海辺の美しい景観に囲まれた環境の中で季節の移り変わりや日々刻々と変化する海や空の風景を体験すると同時に,建物の内外部を往来しながら空間の変化を体験する喜びを通して老人たちが生きる実感を得ることにより,海辺で暮らしてきたそれぞれの生活の記憶が呼び起こされ,その心の中にさらに生き続けることへの意欲が生まれ出ることを願い,このような体験の背景となる建築環境を創出することを試みた。

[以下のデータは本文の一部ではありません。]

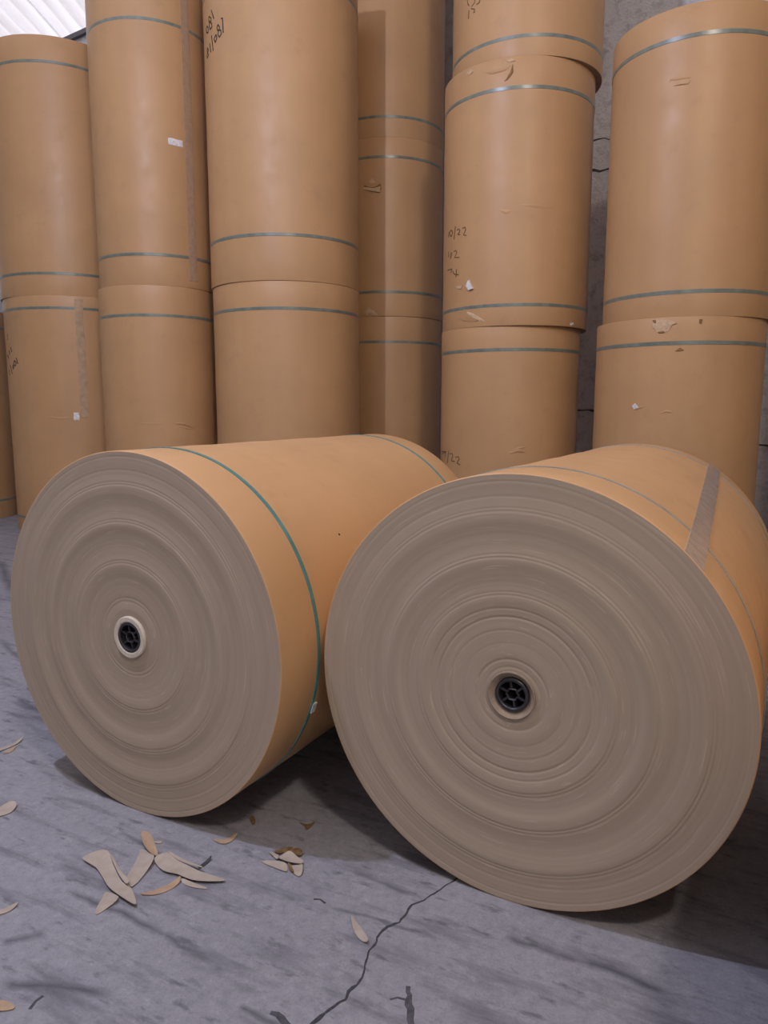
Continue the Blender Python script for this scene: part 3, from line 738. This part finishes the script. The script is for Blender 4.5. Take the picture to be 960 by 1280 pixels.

山から海へ向かう空間軸を持つ敷地にその軸に沿って引き伸ばされたZ型の建物を重ね合わせることにより,山側のアプロ-チと海に連続する芝生の庭をそれぞれ含むL型の領域に囲い込み,敷地を越えて拡がる広大な空間を2つに分断し独立させると同時に,中央の透明な空間を透して2つの領域を連続させ,山から海への空間の流れをつくった。この空間軸を中心として建物の内外に多様な関係を生みだすことにより,雄大な景観と調和する環境の実現を目指した。
ここは,海と密接な生活を営んできた老人が海と空との間に立ち,日々の生活の中で移り変わる自然を体験できる場であり,海にまつわる記憶を呼び起こし自らの生を新たに見つめ直す場である。